Task prompt:
Up to and including the line containing "480, 150, 1.3)", please reproduce the lines of the listing below, starting from the top.

Information given:
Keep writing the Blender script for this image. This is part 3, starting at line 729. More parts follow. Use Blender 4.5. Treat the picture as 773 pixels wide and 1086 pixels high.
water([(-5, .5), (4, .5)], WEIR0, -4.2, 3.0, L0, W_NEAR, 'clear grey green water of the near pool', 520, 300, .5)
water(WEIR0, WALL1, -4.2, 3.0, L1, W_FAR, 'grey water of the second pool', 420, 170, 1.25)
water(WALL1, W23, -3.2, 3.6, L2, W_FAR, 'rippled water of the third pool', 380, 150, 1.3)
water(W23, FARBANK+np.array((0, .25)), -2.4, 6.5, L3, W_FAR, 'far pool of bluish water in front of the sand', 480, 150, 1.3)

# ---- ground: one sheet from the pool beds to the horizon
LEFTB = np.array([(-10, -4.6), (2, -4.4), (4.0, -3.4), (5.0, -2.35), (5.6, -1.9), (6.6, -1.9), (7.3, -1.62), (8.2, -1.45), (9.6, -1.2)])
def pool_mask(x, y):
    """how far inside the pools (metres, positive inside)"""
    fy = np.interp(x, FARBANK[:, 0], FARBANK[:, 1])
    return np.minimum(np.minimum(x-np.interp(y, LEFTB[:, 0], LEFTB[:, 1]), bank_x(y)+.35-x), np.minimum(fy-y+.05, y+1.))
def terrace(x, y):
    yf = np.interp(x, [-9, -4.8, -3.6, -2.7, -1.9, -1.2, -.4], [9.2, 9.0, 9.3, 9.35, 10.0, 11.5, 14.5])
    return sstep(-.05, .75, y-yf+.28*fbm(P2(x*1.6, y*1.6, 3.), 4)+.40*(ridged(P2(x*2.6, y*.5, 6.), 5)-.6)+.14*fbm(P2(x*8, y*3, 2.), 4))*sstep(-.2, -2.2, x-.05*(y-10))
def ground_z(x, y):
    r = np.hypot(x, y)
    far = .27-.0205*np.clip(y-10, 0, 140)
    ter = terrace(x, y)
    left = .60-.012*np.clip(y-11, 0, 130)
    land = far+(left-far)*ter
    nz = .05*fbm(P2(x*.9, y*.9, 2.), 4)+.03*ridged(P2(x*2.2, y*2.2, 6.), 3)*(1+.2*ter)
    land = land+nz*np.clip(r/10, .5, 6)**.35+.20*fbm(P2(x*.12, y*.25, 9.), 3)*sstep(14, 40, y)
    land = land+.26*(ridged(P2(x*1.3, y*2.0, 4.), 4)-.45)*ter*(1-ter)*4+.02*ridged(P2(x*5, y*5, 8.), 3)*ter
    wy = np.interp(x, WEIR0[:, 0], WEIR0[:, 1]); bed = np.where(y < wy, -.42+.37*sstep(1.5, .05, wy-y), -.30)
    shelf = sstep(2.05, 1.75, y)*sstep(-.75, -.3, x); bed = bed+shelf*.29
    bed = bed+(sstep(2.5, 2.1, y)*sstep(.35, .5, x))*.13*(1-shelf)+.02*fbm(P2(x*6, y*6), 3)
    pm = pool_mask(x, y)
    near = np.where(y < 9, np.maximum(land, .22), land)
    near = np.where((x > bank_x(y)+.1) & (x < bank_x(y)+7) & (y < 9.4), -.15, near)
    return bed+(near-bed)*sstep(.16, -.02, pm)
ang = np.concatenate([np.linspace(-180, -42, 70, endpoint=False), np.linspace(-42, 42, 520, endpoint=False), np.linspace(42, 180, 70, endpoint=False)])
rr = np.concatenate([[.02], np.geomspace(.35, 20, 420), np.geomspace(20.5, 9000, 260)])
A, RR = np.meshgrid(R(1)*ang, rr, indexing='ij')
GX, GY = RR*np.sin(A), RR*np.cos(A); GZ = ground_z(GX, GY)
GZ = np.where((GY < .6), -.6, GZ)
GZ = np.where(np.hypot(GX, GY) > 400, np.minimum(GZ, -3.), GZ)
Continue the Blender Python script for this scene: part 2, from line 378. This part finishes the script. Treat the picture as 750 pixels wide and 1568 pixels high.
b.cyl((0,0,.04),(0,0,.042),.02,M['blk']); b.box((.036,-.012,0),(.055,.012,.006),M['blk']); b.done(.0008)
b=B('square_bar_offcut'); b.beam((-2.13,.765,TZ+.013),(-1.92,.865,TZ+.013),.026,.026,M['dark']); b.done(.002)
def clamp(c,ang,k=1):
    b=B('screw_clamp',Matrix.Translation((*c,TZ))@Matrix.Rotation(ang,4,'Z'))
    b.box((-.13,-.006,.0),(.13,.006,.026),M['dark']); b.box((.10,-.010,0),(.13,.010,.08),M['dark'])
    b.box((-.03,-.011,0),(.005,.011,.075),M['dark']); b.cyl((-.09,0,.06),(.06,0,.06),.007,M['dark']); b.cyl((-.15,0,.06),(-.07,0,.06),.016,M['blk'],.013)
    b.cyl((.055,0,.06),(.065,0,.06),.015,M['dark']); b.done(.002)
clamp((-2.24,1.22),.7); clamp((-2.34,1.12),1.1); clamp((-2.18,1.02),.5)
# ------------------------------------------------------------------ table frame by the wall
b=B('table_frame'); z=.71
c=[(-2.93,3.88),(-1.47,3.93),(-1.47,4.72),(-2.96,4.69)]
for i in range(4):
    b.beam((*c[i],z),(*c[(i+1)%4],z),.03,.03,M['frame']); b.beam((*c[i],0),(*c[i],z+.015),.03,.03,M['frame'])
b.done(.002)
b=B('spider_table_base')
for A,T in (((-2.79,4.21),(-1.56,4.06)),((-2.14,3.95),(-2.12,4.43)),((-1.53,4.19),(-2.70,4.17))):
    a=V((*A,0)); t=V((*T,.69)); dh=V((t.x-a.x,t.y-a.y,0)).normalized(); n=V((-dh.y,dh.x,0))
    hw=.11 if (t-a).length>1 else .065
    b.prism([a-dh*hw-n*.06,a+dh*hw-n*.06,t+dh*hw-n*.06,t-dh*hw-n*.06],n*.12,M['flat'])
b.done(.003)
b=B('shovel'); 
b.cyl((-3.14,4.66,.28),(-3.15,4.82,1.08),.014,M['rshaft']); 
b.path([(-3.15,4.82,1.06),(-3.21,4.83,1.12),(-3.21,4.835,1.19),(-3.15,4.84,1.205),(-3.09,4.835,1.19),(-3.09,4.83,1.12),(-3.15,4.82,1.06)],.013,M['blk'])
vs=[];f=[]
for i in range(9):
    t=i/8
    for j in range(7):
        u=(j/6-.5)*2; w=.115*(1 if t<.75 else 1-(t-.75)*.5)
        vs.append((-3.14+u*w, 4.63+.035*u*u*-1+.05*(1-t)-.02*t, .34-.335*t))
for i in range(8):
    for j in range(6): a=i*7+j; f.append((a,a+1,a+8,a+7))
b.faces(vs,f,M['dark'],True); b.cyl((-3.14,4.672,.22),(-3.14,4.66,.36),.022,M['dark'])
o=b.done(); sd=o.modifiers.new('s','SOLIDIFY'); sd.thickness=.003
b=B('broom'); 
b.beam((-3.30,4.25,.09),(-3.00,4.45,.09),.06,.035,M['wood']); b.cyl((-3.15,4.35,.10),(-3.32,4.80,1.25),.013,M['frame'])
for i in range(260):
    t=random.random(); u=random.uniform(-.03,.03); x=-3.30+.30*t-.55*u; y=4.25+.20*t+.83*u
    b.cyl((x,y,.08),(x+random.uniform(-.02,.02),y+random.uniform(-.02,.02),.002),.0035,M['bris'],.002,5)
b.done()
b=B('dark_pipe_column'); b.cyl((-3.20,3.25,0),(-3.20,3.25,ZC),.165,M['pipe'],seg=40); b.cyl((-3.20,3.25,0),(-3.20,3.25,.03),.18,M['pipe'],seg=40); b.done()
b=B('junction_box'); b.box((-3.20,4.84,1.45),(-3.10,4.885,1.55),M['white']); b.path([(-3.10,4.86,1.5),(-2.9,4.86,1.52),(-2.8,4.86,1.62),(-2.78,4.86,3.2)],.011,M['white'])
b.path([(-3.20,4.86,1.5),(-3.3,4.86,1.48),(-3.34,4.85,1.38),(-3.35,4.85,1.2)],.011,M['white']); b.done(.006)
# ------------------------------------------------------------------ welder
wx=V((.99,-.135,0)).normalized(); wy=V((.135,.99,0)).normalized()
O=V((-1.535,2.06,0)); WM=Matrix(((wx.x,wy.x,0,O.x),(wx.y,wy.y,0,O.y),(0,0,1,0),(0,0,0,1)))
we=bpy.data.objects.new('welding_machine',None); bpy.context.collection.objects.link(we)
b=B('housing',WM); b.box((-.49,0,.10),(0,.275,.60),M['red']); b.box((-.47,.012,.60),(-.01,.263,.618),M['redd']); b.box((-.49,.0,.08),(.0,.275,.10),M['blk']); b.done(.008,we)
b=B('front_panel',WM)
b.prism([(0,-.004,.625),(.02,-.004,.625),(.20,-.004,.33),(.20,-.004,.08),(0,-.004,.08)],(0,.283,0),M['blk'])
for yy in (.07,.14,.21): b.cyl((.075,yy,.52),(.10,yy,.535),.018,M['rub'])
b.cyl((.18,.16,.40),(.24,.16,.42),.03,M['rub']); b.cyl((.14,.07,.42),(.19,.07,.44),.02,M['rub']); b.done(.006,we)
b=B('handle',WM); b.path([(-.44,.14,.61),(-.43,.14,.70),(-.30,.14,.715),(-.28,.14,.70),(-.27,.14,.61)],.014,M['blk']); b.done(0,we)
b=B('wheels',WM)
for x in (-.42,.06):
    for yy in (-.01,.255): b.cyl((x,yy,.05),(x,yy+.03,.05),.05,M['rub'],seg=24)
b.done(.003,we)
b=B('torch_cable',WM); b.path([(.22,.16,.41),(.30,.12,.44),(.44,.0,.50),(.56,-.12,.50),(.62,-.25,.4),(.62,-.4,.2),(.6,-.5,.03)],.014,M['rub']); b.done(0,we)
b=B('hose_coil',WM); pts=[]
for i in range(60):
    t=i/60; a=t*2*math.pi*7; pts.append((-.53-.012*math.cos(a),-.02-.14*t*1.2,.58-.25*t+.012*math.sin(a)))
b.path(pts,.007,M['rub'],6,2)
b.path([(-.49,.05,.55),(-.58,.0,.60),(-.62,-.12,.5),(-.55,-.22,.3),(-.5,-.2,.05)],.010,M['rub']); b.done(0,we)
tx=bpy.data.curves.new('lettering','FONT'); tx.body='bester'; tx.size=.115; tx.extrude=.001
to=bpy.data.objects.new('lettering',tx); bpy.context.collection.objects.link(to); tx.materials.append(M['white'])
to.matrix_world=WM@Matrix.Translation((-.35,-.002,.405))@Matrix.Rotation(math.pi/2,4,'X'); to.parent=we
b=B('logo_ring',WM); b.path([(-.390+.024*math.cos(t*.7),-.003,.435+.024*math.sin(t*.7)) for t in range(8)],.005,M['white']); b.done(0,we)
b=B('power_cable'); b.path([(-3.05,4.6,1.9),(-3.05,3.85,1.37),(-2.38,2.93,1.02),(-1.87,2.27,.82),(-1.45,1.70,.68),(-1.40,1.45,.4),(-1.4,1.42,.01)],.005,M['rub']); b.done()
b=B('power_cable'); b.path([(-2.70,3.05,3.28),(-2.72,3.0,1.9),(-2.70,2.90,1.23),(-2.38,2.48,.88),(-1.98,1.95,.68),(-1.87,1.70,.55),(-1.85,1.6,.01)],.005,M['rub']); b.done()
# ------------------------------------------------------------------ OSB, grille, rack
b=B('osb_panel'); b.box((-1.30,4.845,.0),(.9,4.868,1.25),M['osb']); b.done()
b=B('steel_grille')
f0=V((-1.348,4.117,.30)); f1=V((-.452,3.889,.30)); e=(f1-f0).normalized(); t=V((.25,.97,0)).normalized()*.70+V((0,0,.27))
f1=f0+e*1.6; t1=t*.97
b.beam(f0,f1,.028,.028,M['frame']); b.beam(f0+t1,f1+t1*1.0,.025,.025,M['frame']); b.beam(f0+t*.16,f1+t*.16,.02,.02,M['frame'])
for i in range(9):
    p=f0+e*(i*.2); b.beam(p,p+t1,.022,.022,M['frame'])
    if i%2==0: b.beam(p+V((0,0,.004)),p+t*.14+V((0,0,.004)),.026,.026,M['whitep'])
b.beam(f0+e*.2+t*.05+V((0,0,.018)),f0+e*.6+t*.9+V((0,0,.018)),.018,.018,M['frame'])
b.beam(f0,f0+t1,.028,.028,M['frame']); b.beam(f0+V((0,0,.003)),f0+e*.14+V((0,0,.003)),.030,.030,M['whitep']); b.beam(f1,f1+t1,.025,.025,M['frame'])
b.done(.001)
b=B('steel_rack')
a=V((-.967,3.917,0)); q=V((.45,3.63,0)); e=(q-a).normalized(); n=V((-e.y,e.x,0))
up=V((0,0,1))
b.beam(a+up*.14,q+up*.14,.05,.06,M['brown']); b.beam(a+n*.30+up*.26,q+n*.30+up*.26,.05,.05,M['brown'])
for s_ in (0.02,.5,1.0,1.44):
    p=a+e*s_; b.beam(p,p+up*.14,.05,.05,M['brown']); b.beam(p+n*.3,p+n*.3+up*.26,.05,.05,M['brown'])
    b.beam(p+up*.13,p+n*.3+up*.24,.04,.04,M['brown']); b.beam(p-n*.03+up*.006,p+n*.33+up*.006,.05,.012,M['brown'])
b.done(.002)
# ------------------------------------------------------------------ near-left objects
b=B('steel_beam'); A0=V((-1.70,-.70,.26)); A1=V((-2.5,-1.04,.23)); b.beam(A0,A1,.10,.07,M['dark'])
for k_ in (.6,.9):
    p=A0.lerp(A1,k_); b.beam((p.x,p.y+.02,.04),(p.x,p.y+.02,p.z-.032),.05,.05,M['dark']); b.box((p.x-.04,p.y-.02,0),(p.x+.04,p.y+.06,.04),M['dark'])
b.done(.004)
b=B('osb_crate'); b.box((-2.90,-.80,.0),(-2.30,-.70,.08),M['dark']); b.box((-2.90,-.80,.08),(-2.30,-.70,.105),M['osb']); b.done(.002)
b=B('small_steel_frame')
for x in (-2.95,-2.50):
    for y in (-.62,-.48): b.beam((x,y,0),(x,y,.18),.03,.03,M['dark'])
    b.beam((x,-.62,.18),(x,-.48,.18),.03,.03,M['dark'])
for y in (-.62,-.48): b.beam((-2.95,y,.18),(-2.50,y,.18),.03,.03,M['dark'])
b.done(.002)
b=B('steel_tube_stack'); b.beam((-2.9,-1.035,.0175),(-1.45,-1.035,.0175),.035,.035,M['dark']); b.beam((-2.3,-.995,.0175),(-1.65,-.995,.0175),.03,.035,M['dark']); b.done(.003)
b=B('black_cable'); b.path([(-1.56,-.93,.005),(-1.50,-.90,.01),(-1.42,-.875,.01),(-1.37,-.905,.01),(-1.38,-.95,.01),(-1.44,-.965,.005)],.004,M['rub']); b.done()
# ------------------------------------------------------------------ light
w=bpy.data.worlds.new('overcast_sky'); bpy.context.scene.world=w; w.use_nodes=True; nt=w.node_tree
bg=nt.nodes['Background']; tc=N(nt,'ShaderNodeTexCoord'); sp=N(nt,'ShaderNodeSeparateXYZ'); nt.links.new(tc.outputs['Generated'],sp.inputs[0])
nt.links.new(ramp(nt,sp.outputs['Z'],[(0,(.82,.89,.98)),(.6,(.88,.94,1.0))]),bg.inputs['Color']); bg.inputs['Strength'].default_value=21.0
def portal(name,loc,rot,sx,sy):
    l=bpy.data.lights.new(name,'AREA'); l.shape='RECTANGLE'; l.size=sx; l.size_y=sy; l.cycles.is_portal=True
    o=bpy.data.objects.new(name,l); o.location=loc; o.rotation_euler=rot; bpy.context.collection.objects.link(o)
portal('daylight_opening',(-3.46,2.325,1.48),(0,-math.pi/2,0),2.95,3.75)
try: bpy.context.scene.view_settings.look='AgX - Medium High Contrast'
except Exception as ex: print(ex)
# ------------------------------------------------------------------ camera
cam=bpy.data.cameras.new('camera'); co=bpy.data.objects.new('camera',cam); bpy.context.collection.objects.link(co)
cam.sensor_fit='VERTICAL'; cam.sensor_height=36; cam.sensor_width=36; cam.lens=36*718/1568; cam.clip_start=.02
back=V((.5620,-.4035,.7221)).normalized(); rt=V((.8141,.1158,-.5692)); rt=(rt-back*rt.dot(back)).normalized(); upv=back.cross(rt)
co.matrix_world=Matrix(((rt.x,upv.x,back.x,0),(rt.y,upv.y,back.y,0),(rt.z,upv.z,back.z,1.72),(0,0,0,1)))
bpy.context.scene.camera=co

Solved exercise:
Keep writing the Blender script for this image. This is part 3, starting at line 729. More parts follow. Use Blender 4.5. Treat the picture as 773 pixels wide and 1086 pixels high.
water([(-5, .5), (4, .5)], WEIR0, -4.2, 3.0, L0, W_NEAR, 'clear grey green water of the near pool', 520, 300, .5)
water(WEIR0, WALL1, -4.2, 3.0, L1, W_FAR, 'grey water of the second pool', 420, 170, 1.25)
water(WALL1, W23, -3.2, 3.6, L2, W_FAR, 'rippled water of the third pool', 380, 150, 1.3)
water(W23, FARBANK+np.array((0, .25)), -2.4, 6.5, L3, W_FAR, 'far pool of bluish water in front of the sand', 480, 150, 1.3)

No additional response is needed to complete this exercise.